The Price of Self-Publishing

February 26, 2013

The Real Cost of Self-Publishing.  http://tinyurl.com/arnkyjn


A Self-Published Wonder

February 14, 2013

Another self published author finds success.  http://tinyurl.com/bmjnko4


Self published writers continue emerge as a new force in the digital age.

December 6, 2012

For the first time since its inception in 2005, self-publishers will exhibit their work at the Karachi International Book Fair, which is set to kick off from today.  http://tribune.com.pk/story/475205/self-publishers-will-rub-shoulders-with-bigwigs-at-the-karachi-international-book-fair

In this age of austerity mainstream publishers are reluctant to take on untried talent and are jettisoning authors who do not sell.  Therefore it is not surprising that writers are now publishing themselves in the same way that musicians have parted company with recording companies and are producing their own music.

Self publishers have become noticed as there are fewer big named authors out there creating books.  It is true that there are many bad self published scribblers but it will be the book market not the publisher which will now choose who will be a success and who will fail.


Mainstream Publisher Acknowledges Self Publishing

November 29, 2012

Self publishing is no longer frowned upon.  Readers do not mind who the publisher is.  All they care about is having a good read.  The most successful way to promote books is by word of mouth starting with the authors themselves and spreading via their friends and family to a wider public.

Advertising is expensive particularly in this austere age.  A large publishing company will always plump for a book written by a celebrity rather than a newcomer because they know it will sell.  However, the quality of writing is often poor and the reading public are being let down.

Writers become good writers because they have been plugging away for years honing their art without success because mainstream publishers are unwilling to take a risk on an unknown talent.  There are legions of stories of authors who receive rejection after rejection before getting that big break through.  There must be many great novels out there which never see the light of day.

Self publishing means that there is now no need for this to happen.  It is marvellous that a big publisher has at last realised this.  Simon and Schuster are leading the way.

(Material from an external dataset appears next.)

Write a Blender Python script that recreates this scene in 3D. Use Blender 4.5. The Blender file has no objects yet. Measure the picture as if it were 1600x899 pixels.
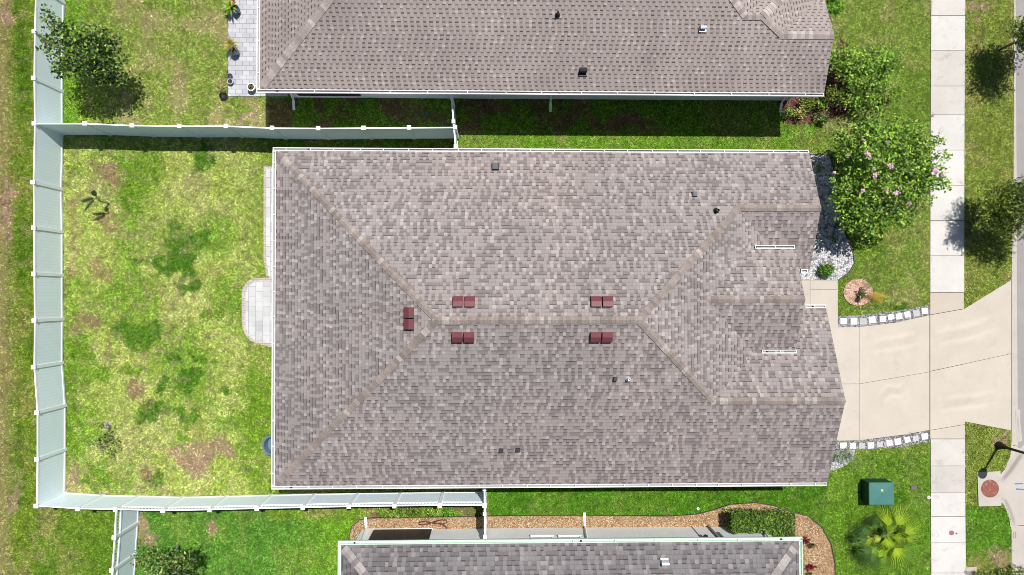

http://articles.chicagotribune.com/2012-11-27/entertainment/sns-rt-us-books-simonschuster-selfpublishingbre8aq17e-20121127_1_simon-schuster-carolyn-reidy-author-solutions


Public Libraries

November 8, 2012

I remember the first book I ever read which did not contain pictures.  It was “The Dog Caruso And His Master” by R M Ballantyne and I got it from my primary school library.  I do not remember taking it home but read it in breaks from class.  Then I visited public libraries and I read avidly.

For a young boy with little pocket money growing up in the austere 1950s the public library was a godsend.  I visited regularly at first with my parents and then on my own.  I remember cycling to Downend Library near my home village of Mangotsfield near Bristol in the sixties.  I spent many a happy hour there.  There is nothing like searching the shelves for hidden treasures.

Public libraries have been hit badly by the current long recession.  Some have been forced to close through lack of funding so when I visited my Mother, who now lives in Downend, I called into the library to relive old times.  I was relieved to see that it was as busy as ever and I happily donated a copy of the first Peatmore Press book, “Cogrill’s Mill,” so it could sit happily on those cherished shelves.

Peatmore Press has also donated copies of its books to Woking Library, as it is based just outside the town, and for the time being all author public lending rights have been waved.  In these tough times is important that writers and publishers support these valuable institutions which for centuries were crucial for the preservation of the written word.